Three faculty members honored for their exemplary teaching

In the past year, three GVSU mathematics faculty have been honored with awards for their work. Lauren Keough received the Mathematical Association of America’s Henry L. Alder Award for Teaching Excellence, David Clark the GVSU Pew Teaching Excellence Award, and Robert Talbert the GVSU Pew Teaching and Learning Enrichment Award.

Portrait of Lauren Keough

Lauren Keough joined the GVSU faculty in 2016 and was promoted to Associate Professor in 2022.  Already a winner of a GVSU Pew Teaching Excellence Award, in 2022 she was honored with the MAA’s prestigious Alder Award that recognizes distinguished teaching by early career faculty.  Professor Keough is known for her empathic support for students and how she helps them to be successful in the wide range of classes she teaches.  By involving her students in setting goals and norms for how they will work together, she builds a welcoming and collaborative classroom culture in which students hold considerable authority and work together to decide whether or not mathematical arguments are valid.  Beyond the classroom, Professor Keough has worked with many students on research projects, having now mentored nearly 50 different undergraduate students during her first 6 years at GVSU.  Indeed, in 2022, she was a co-principal investigator for the GVSU REU.

Portrait of David Clark

David Clark began his career at GVSU in 2014 and was promoted to Associate Professor in 2020.  A recipient of multiple teaching awards, his most recent award is a Pew Teaching Excellence Award from GVSU.  Professor Clark is known for putting students at the center of his classroom, always engaging them actively in their own learning, and for using “grading for growth,” an approach that sets clear standards and goals for students, that offers them multiple attempts to meet the standards, and that focuses on learning and growth instead of points and letter grades.  He also serves the mathematics department as one of its Advising and Engagement Coordinators, a role in which he regularly interacts with many different students in the Department.  Professor Clark has a national reputation for his innovative work with grading and assessment, one that will soon include a book on the subject:  he and Professor Talbert (featured below!) are co-authors of the forthcoming book Grading for Growth and collaborate on a blog by the same name.
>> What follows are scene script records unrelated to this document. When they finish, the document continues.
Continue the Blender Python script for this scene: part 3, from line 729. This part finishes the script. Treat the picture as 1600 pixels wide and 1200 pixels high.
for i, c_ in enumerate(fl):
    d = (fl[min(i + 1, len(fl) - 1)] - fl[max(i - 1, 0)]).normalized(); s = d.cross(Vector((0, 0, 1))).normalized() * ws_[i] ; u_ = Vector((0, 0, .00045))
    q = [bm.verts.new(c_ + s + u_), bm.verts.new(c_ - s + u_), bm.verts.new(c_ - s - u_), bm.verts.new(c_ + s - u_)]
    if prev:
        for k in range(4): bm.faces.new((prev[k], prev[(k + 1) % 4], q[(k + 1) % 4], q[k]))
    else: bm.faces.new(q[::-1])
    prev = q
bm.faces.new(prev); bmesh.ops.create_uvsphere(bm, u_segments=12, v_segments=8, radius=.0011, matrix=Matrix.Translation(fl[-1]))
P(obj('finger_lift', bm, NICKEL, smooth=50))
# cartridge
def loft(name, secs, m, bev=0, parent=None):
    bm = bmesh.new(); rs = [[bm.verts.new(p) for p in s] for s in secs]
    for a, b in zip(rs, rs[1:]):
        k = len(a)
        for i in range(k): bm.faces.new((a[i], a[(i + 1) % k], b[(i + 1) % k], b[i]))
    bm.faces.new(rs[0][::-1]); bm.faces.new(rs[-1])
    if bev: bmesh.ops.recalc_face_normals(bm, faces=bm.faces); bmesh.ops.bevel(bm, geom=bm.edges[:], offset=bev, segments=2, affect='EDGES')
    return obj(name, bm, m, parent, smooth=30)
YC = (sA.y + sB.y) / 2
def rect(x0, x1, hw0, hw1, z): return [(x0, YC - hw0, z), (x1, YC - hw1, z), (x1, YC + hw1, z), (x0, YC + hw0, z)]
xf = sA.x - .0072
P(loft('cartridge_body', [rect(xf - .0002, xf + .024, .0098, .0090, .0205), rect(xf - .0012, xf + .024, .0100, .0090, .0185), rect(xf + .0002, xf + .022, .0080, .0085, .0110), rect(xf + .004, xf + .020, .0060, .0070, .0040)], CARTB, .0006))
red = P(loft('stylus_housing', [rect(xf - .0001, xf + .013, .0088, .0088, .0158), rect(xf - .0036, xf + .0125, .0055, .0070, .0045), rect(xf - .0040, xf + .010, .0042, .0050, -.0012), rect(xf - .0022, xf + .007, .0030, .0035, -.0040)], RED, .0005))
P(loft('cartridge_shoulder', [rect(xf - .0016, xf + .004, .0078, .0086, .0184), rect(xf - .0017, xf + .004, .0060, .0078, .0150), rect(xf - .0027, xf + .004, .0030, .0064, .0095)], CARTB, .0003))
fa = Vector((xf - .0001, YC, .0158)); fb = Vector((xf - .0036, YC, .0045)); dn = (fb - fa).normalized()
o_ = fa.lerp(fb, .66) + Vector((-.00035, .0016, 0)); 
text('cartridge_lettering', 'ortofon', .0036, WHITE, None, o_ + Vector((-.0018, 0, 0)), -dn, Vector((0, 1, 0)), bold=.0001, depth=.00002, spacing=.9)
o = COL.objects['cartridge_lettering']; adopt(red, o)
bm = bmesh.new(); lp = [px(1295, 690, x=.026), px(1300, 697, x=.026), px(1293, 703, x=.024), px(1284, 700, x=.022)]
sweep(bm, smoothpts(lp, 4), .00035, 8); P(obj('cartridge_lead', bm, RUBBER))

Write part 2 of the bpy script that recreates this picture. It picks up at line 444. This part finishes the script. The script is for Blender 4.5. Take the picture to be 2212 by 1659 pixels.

Portrait of Robert Talbert

Robert Talbert joined the GVSU Mathematics Department in 2011 and was promoted to Professor in 2017.  His most recent teaching-related award is the GVSU Pew Teaching and Learning Enrichment Award, a prize that recognizes faculty who “contribute to the Grand Valley Teaching Community in ways beyond classroom instruction”.  Among the many ways he has made such contributions, Professor Talbert has helped other faculty use flipped learning through his book Flipped Learning: A Guide for Higher Education Faculty; by making hundreds of screencasts for faculty and their students; by leading GVSU faculty learning communities on active learning classrooms and other topics; and by playing a leadership role in changing how faculty think about grading and assessment.  He and Professor Clark are co-authors of the forthcoming Grading For Growth book. He also writes at three different blogs and is a frequent keynote speaker and workshop facilitator.